Erik Roth

We’ve done a lot of research around what really makes for a high-performance innovation team. What we’ve found is that, if you go to Silicon Valley or Berlin or Singapore or Israel and look for the entrepreneurs—individual founders—they overweight slightly on the vision and the collaborations and underweight slightly on the execution and learning. But again, it depends on the individual.

But in a corporate environment, we find the difference is for the person who has the energy for the idea (and this is where it often falls apart): they often overweight on the uncovering and the generating, and they underweight on everything else, particularly in a large organization where functional expertise or functionalization is part of the organization model, because they haven’t had that cross-functional experience necessarily, and they are put in a role usually to generate ideas. And so if they have been generating the idea, they don’t necessarily have everything to execute it. Surrounding those individuals with everything else is really important.

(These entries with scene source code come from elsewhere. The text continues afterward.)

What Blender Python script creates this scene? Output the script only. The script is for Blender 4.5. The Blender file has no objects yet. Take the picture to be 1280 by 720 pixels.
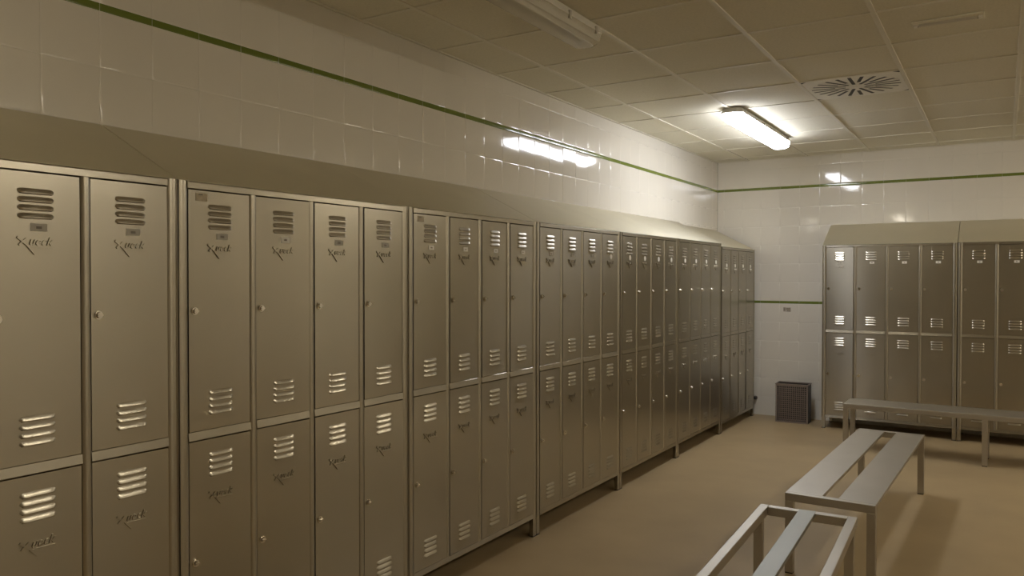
import bpy, math, random
from mathutils import Vector, Matrix

random.seed(7)
S = bpy.context.scene
COL = S.collection

# ------------------------------------------------------------------ camera
F_PX = 976.36
CAM = Vector((2.2546, -1.5512, 1.4872))
YAW, PITCH, ROLL = 0.5617, -0.0146, 0.0007
fw = Vector((-math.sin(YAW) * math.cos(PITCH), math.cos(YAW) * math.cos(PITCH), math.sin(PITCH)))
rt = Vector((math.cos(YAW), math.sin(YAW), 0.0))
up = rt.cross(fw)
r2 = rt * math.cos(ROLL) + up * math.sin(ROLL)
u2 = -rt * math.sin(ROLL) + up * math.cos(ROLL)
cd = bpy.data.cameras.new('camera')
cam = bpy.data.objects.new('camera', cd)
COL.objects.link(cam)
m3 = Matrix((r2, u2, -fw)).transposed()
cam.matrix_world = Matrix.Translation(CAM) @ m3.to_4x4()
cd.sensor_width = 36.0
cd.lens = F_PX * 36.0 / 1280.0
cd.clip_start = 0.05
S.camera = cam

# ------------------------------------------------------------------ exposure, world
S.view_settings.view_transform = 'Standard'
S.view_settings.look = 'None'
S.view_settings.exposure = 0.14
S.view_settings.gamma = 1.0
S.view_settings.use_curve_mapping = False
wd = bpy.data.worlds.new('world')
S.world = wd
wd.use_nodes = True
wd.node_tree.nodes['Background'].inputs[0].default_value = (0.9, 0.78, 0.58, 1)
wd.node_tree.nodes['Background'].inputs[1].default_value = 0.02

LAMP_STRENGTH = 27.5           # the lit fluorescent lamp over the left lockers
LAMP_COLOR = (0.91, 0.93, 1.0)
FILL_STRENGTH = 24.0           # warm fill from unseen lamps; the two on the right are added
FILL_COLOR = (1.0, 0.90, 0.73)

# ------------------------------------------------------------------ room numbers (metres)
XL, XR = -0.435, 4.9
YB, YF = -6.5, 7.003
ZC = 2.742
ZTOP = 1.800
GRID_X0, GRID_Y0, GRID = -0.093, 3.129, 0.604


# ------------------------------------------------------------------ materials
def mat(name, color, rough=0.5, metal=0.0, spec=0.5, noise=None, bump=None, coat=0.0, aniso=0.0):
    m = bpy.data.materials.new(name)
    m.use_nodes = True
    nt = m.node_tree
    b = nt.nodes['Principled BSDF']
    b.inputs['Base Color'].default_value = (*color, 1)
    b.inputs['Roughness'].default_value = rough
    b.inputs['Metallic'].default_value = metal
    b.inputs['Specular IOR Level'].default_value = spec
    b.inputs['Coat Weight'].default_value = coat
    tc = nt.nodes.new('ShaderNodeTexCoord')
    if noise:
        sc, amt, stretch = noise
        mp = nt.nodes.new('ShaderNodeMapping')
        mp.inputs['Scale'].default_value = stretch
        nt.links.new(tc.outputs['Object'], mp.inputs['Vector'])
        n = nt.nodes.new('ShaderNodeTexNoise')
        n.inputs['Scale'].default_value = sc
        n.inputs['Detail'].default_value = 5
        nt.links.new(mp.outputs[0], n.inputs['Vector'])
        rmp = nt.nodes.new('ShaderNodeMapRange')
        rmp.inputs['From Min'].default_value = 0.3
        rmp.inputs['From Max'].default_value = 0.7
        rmp.inputs['To Min'].default_value = 1 - amt
        rmp.inputs['To Max'].default_value = 1 + amt
        nt.links.new(n.outputs['Fac'], rmp.inputs['Value'])
        mul = nt.nodes.new('ShaderNodeVectorMath')
        mul.operation = 'SCALE'
        mul.inputs[0].default_value = color
        nt.links.new(rmp.outputs[0], mul.inputs['Scale'])
        nt.links.new(mul.outputs[0], b.inputs['Base Color'])
    if bump:
        sc, st, dist, stretch = bump
        mp2 = nt.nodes.new('ShaderNodeMapping')
        mp2.inputs['Scale'].default_value = stretch
        nt.links.new(tc.outputs['Object'], mp2.inputs['Vector'])
        n2 = nt.nodes.new('ShaderNodeTexNoise')
        n2.inputs['Scale'].default_value = sc
        n2.inputs['Detail'].default_value = 3
        nt.links.new(mp2.outputs[0], n2.inputs['Vector'])
        bp = nt.nodes.new('ShaderNodeBump')
        bp.inputs['Strength'].default_value = st
        bp.inputs['Distance'].default_value = dist
        nt.links.new(n2.outputs['Fac'], bp.inputs['Height'])
        nt.links.new(bp.outputs[0], b.inputs['Normal'])
    if aniso:
        # brushed sheet: a broad lobe across the grain under a sharper one
        a = nt.nodes.new('ShaderNodeBsdfAnisotropic')
        a.inputs['Roughness'].default_value = aniso
        a.inputs['Anisotropy'].default_value = 0.6
        a.inputs['Rotation'].default_value = 0.0
        tn = nt.nodes.new('ShaderNodeTangent')
        tn.direction_type = 'RADIAL'
        tn.axis = 'Z'
        nt.links.new(tn.outputs[0], a.inputs['Tangent'])
        for src in b.inputs['Base Color'].links:
            nt.links.new(src.from_socket, a.inputs['Color'])
        for src in b.inputs['Normal'].links:
            nt.links.new(src.from_socket, a.inputs['Normal'])
        mx = nt.nodes.new('ShaderNodeMixShader')
        mx.inputs[0].default_value = 0.33
        nt.links.new(b.outputs[0], mx.inputs[1])
        nt.links.new(a.outputs[0], mx.inputs[2])
        nt.links.new(mx.outputs[0], nt.nodes['Material Output'].inputs['Surface'])
    return m


def emat(name, color, strength):
    m = bpy.data.materials.new(name)
    m.use_nodes = True
    nt = m.node_tree
    b = nt.nodes['Principled BSDF']
    b.inputs['Base Color'].default_value = (0.9, 0.9, 0.9, 1)
    b.inputs['Emission Color'].default_value = (*color, 1)
    b.inputs['Emission Strength'].default_value = strength
    return m


M = {}
M['tile'] = mat('white_glazed_tile', (0.72, 0.68, 0.595), 0.07, noise=(1.3, 0.03, (1, 1, 1)))
M['grout'] = mat('grout', (0.70, 0.67, 0.60), 0.6)
M['green'] = mat('green_glazed_tile', (0.15, 0.19, 0.035), 0.1)
M['floor'] = mat('beige_resin_floor', (0.365, 0.275, 0.155), 0.42, spec=0.35, noise=(2.2, 0.07, (1, 1, 1)), bump=(60, 0.08, 0.002, (1, 1, 1)))
M['ceil'] = mat('mineral_ceiling_panel', (0.68, 0.645, 0.53), 0.9, spec=0.2, noise=(90, 0.05, (1, 1, 1)))
M['tbar'] = mat('painted_ceiling_grid', (0.68, 0.645, 0.54), 0.55)
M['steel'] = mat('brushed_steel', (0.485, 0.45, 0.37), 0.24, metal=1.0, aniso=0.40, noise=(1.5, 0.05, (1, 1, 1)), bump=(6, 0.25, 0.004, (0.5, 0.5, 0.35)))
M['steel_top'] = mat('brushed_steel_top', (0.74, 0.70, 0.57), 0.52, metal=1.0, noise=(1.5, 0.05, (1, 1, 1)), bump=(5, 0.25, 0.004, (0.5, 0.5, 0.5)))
M['bench'] = mat('matt_brushed_steel', (0.47, 0.44, 0.385), 0.42, metal=1.0, noise=(3, 0.05, (1, 1, 1)), bump=(300, 0.05, 0.001, (1, 0.05, 1)))
M['plank'] = mat('grey_brushed_plank', (0.33, 0.33, 0.30), 0.5, metal=1.0, noise=(3, 0.05, (1, 1, 1)))
M['chrome'] = mat('polished_lock', (0.75, 0.72, 0.66), 0.15, metal=1.0, noise=(30, 0.05, (1, 1, 1)))
M['black'] = mat('black_plastic_and_shade', (0.02, 0.018, 0.018), 0.5, noise=(30, 0.1, (1, 1, 1)))
M['crate'] = mat('dark_brown_plastic', (0.20, 0.16, 0.135), 0.45, noise=(20, 0.1, (1, 1, 1)))
M['paper'] = mat('white_sticker', (0.72, 0.70, 0.64), 0.5, noise=(60, 0.04, (1, 1, 1)))
M['greytag'] = mat('worn_grey_tag', (0.42, 0.40, 0.34), 0.5, noise=(60, 0.06, (1, 1, 1)))
M['worn'] = mat('worn_sticker', (0.42, 0.36, 0.25), 0.5, noise=(80, 0.2, (1, 1, 1)))
M['ink'] = mat('dark_print', (0.16, 0.14, 0.115), 0.6, noise=(60, 0.1, (1, 1, 1)))
M['white'] = mat('white_enamel', (0.72, 0.69, 0.61), 0.35, noise=(20, 0.03, (1, 1, 1)))
M['lampgrey'] = mat('grey_lamp_housing', (0.50, 0.47, 0.40), 0.4, noise=(20, 0.03, (1, 1, 1)))
M['mark'] = mat('grey_wall_mark', (0.26, 0.22, 0.17), 0.6, noise=(60, 0.15, (1, 1, 1)))
M['plate'] = mat('wall_label_plate', (0.50, 0.45, 0.37), 0.5, noise=(60, 0.1, (1, 1, 1)))
M['lit'] = emat('lit_diffuser', LAMP_COLOR, LAMP_STRENGTH)
M['litfill'] = emat('lit_fill_diffuser', FILL_COLOR, FILL_STRENGTH)
cm = bpy.data.materials.new('clear_ribbed_diffuser')
cm.use_nodes = True
nt = cm.node_tree
b = nt.nodes['Principled BSDF']
b.inputs['Base Color'].default_value = (0.80, 0.77, 0.66, 1)
b.inputs['Roughness'].default_value = 0.12
b.inputs['Alpha'].default_value = 0.42
M['clear'] = cm


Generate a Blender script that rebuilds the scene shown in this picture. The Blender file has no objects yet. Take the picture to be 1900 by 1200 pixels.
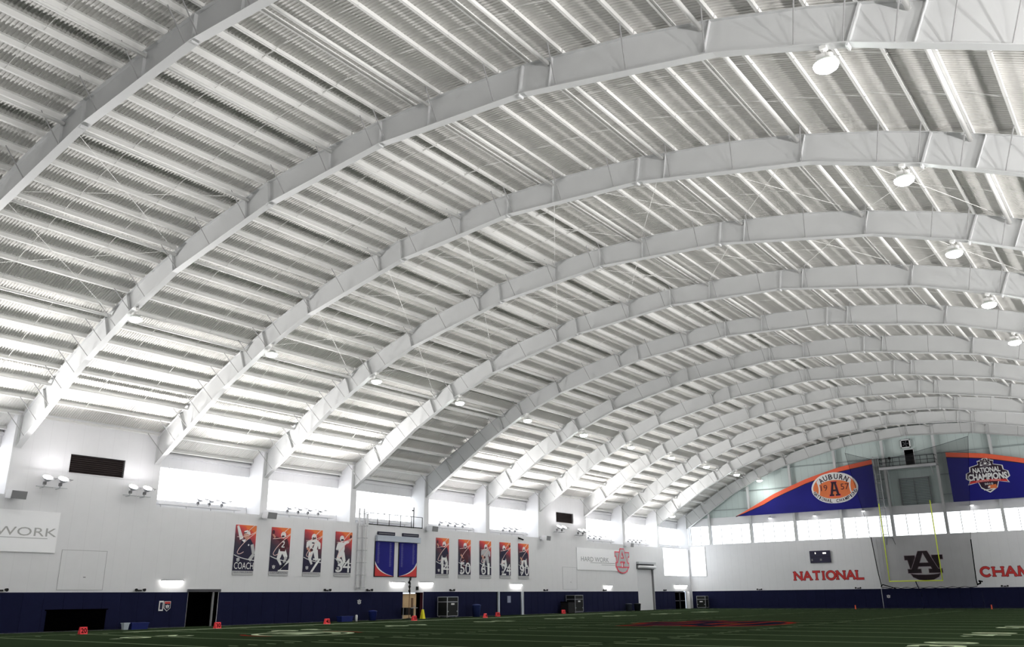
import bpy, math, random
from mathutils import Vector, Matrix
R = math.radians
random.seed(7)
C = bpy.context.scene.collection

# ------------------------------------------------------------------ camera, exposure, world
F_PX, YAW, PITCH, ROLL = 1565.48, 0.6465, 0.3136, -0.0101
CAM = Vector((24.155, 0.0, 1.722))
fw = Vector((-math.sin(YAW) * math.cos(PITCH), math.cos(YAW) * math.cos(PITCH), math.sin(PITCH)))
r0 = Vector((math.cos(YAW), math.sin(YAW), 0.0)); u0 = r0.cross(fw)
rt = r0 * math.cos(ROLL) + u0 * math.sin(ROLL); up = -r0 * math.sin(ROLL) + u0 * math.cos(ROLL)
cd = bpy.data.cameras.new('camera'); cam = bpy.data.objects.new('camera', cd); C.objects.link(cam)
cd.sensor_width = 36.0; cd.lens = F_PX / 1900 * 36.0; cd.clip_start = 0.05; cd.clip_end = 400
cam.matrix_world = Matrix(((rt.x, up.x, -fw.x, CAM.x), (rt.y, up.y, -fw.y, CAM.y), (rt.z, up.z, -fw.z, CAM.z), (0, 0, 0, 1)))
sc = bpy.context.scene
sc.camera = cam
sc.view_settings.view_transform = 'Standard'
sc.view_settings.look = 'None'
sc.view_settings.gamma = 1.0
sc.view_settings.exposure = 0.64
sc.cycles.use_denoising = True
sc.cycles.max_bounces = 8
sc.cycles.diffuse_bounces = 3
sc.cycles.transparent_max_bounces = 12
sc.cycles.sample_clamp_indirect = 6.0
w = bpy.data.worlds.new('sky'); sc.world = w; w.use_nodes = True
w.node_tree.nodes['Background'].inputs[0].default_value = (0.75, 0.86, 1.0, 1)
w.node_tree.nodes['Background'].inputs[1].default_value = 1.0
FLOOD_W = {-1: 2000.0, 1: 2600.0}   # one floodlight aimed up at the roof, left and right wall
PANE = 2.0            # daylight behind one window pane
AIM = {-1: 60.0, 1: 38.0}   # beam angle away from straight up, left and right wall
BAY_W = 150.0         # one high-bay lamp

def pix(p):
    d = Vector(p) - CAM; z = d.dot(fw)
    if z < 0.5: return None
    return 950 + F_PX * d.dot(rt) / z, 600 - F_PX * d.dot(up) / z

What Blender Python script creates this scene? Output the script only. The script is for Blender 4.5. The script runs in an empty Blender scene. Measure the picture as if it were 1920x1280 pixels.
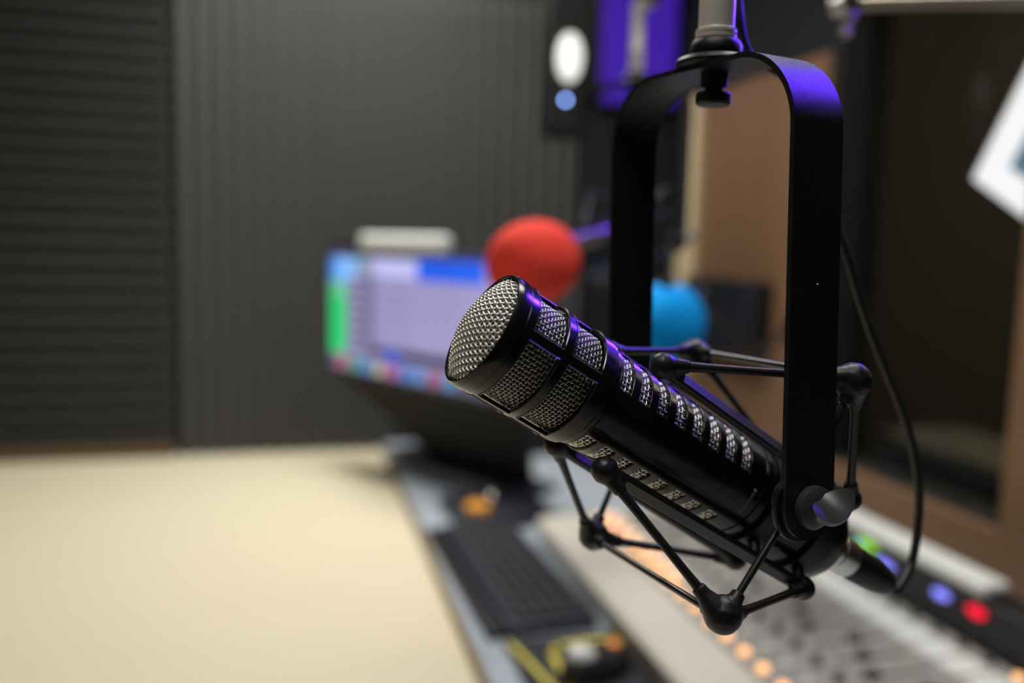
import bpy, bmesh, math, random
from mathutils import Vector as V, Matrix
random.seed(7)
PI = math.pi
S = bpy.context.scene
COL = S.collection

# ------------------------------------------------------------------ camera, world, lights, exposure
CAM = V((0.0, 0.0, 1.33))
FPX = 1608.0
RX = V((0.9691, 0.0021, -0.2468)); RY = V((-0.2454, 0.1149, -0.9626)); RZ = V((0.0263, 0.9934, 0.1119))
M3 = Matrix((RX, RY, RZ)).transposed()            # camera = M3 @ world  (columns are the world axes seen by the camera)
cd = bpy.data.cameras.new('camera'); cam = bpy.data.objects.new('camera', cd); COL.objects.link(cam)
cam.matrix_world = Matrix.Translation(CAM) @ M3.transposed().to_4x4()
cd.sensor_width = 36.0; cd.lens = 36.0 * FPX / 1920.0
cd.clip_start = 0.02; cd.clip_end = 50
cd.dof.use_dof = True; cd.dof.focus_distance = 0.368; cd.dof.aperture_fstop = 2.8
S.camera = cam
S.view_settings.view_transform = 'Standard'; S.view_settings.look = 'None'
S.view_settings.gamma = 1; S.view_settings.exposure = 0.0
w = bpy.data.worlds.new('world'); S.world = w; w.use_nodes = True
w.node_tree.nodes['Background'].inputs[0].default_value = (0.05, 0.055, 0.07, 1)
w.node_tree.nodes['Background'].inputs[1].default_value = 0.3

def light(name, loc, target, power, color, sx, sy, spread=180):
    ld = bpy.data.lights.new(name, 'AREA'); ld.shape = 'RECTANGLE'; ld.size = sx; ld.size_y = sy
    ld.energy = power; ld.color = color; ld.spread = math.radians(spread)
    o = bpy.data.objects.new(name, ld); COL.objects.link(o); o.location = loc
    o.rotation_euler = (V(target) - V(loc)).to_track_quat('-Z', 'Y').to_euler()
    return o
light('ceiling_light_far', (0.05, 1.95, 2.56), (0.1, 2.0, 0.7), 17.8, (1.0, 0.98, 0.90), 0.6, 0.6, 130)
light('added_desk_fill', (0.75, 0.95, 2.56), (0.6, 1.0, 0.8), 6.0, (1.0, 0.97, 0.92), 0.5, 0.5, 130)  # unseen fill light added to brighten the console, red windscreen and sill
light('ceiling_light_near', (-0.05, 0.15, 2.56), (0.2, 0.5, 0.8), 5.8, (1.0, 0.97, 0.92), 0.5, 0.5, 150)
for vx, vy, vz, vp in ((1.03, 1.15, 1.80, 0.22), (1.03, 0.72, 2.08, 0.30)):      # violet spots along the top of the right wall
    light('violet_led_light', (vx, vy, vz), (0.205, 0.36, 1.46), vp, (0.11, 0.025, 1.0), 0.32, 0.28, 11)
light('violet_led_light_far', (1.0, 1.9, 2.3), (0.45, 1.08, 1.45), 0.2, (0.2, 0.06, 1.0), 0.3, 0.2, 36)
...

What we find is that if you’ve been assigned an idea, then you often lack that vision, that product ownership, if you will. And so you might be from somewhere else, your background or your strengths may be somewhere in the execution, or perhaps in the collaboration. And without a rudder to steer innovation forward, and the vision that selling, generating, and uncovering that next level of insight requires, then initiatives fall off the track.

So this notion of how you make sure you’ve got the right teams, and also the right people, really starts at, “Well, where did that idea come from, and who owns the vision for that idea?” And then adjusting the team structure based on that to ensure it’s got the highest probability of success and the right capability mix associated with it.